What if my tax software shows different numbers than Form 1099-DA? Minor discrepancies are common and unlikely to cause issues. For significant differences, match your tax return to Form 1099-DA since that's what the IRS sees. Document any unexplainable differences in a statement.
Will the IRS audit me if my numbers don't exactly match? Small discrepancies typically don't trigger audits. However, large mismatches between what you report and what brokers report will likely generate automated CP2000 notices proposing additional tax liability.
Are stablecoins reported on Form 1099-DA? Yes. Stablecoins like USDC and Tether are digital assets subject to Form 1099-DA reporting, though brokers may only report transactions above $10,000 in gross proceeds.
What should I do if I haven't reported crypto taxes in previous years? File amended returns voluntarily before the IRS contacts you. The agency is more lenient with taxpayers who come forward proactively. Waiting for enforcement action results in steeper penalties.

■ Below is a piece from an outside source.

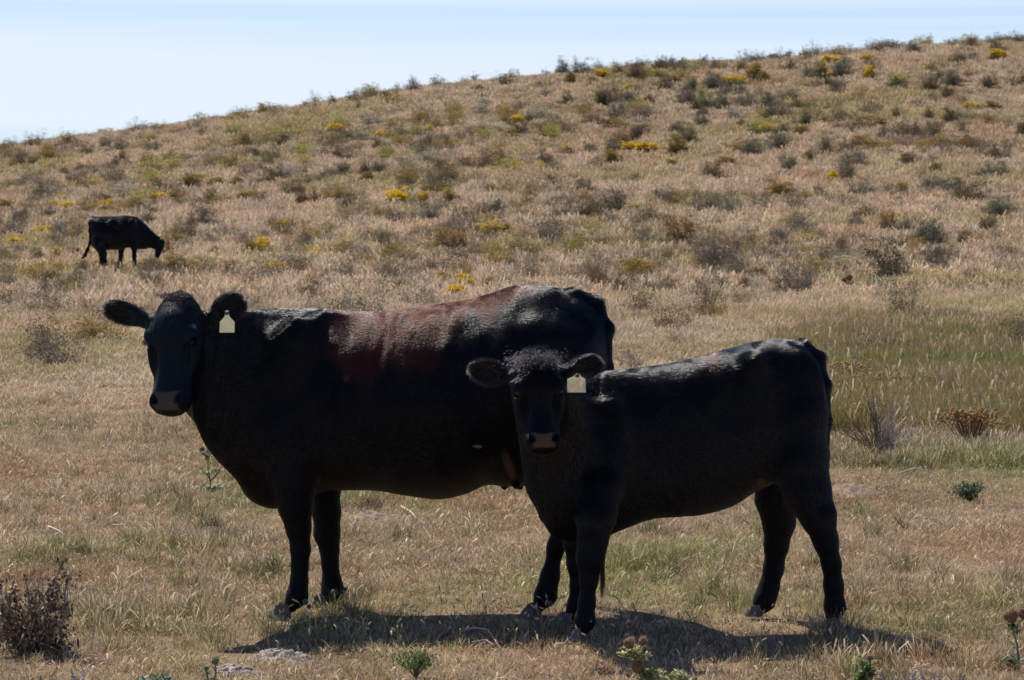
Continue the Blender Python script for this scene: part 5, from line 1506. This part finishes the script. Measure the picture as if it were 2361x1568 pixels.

Form 1099-DA Integration with Other Tax Forms
Form 1099-DA connects to several other forms in your complete tax return:
Primary Tax Forms:
Form 8949: Receives transaction-level detail from Form 1099-DA
Schedule D: Summarizes Form 8949 totals, separating short-term and long-term gains
Form 1040: Main individual tax return where Schedule D attaches
Business Entity Forms: For businesses holding cryptocurrency, additional forms apply:
Form 1065: Partnership tax returns
Form 1120-S: S corporation tax returns
Form 1120: C corporation tax returns
Income vs. Capital Gains: Not all crypto appears on Form 1099-DA. Cryptocurrency received as payment for services appears on Schedule C (self-employment income) or Schedule 1 (additional income). Mining income and staking rewards also use Schedule C or Schedule 1 depending on business activity level.
Form 1099-DA only reports capital transactions - sales, exchanges, and dispositions. Income-generating activities require separate reporting.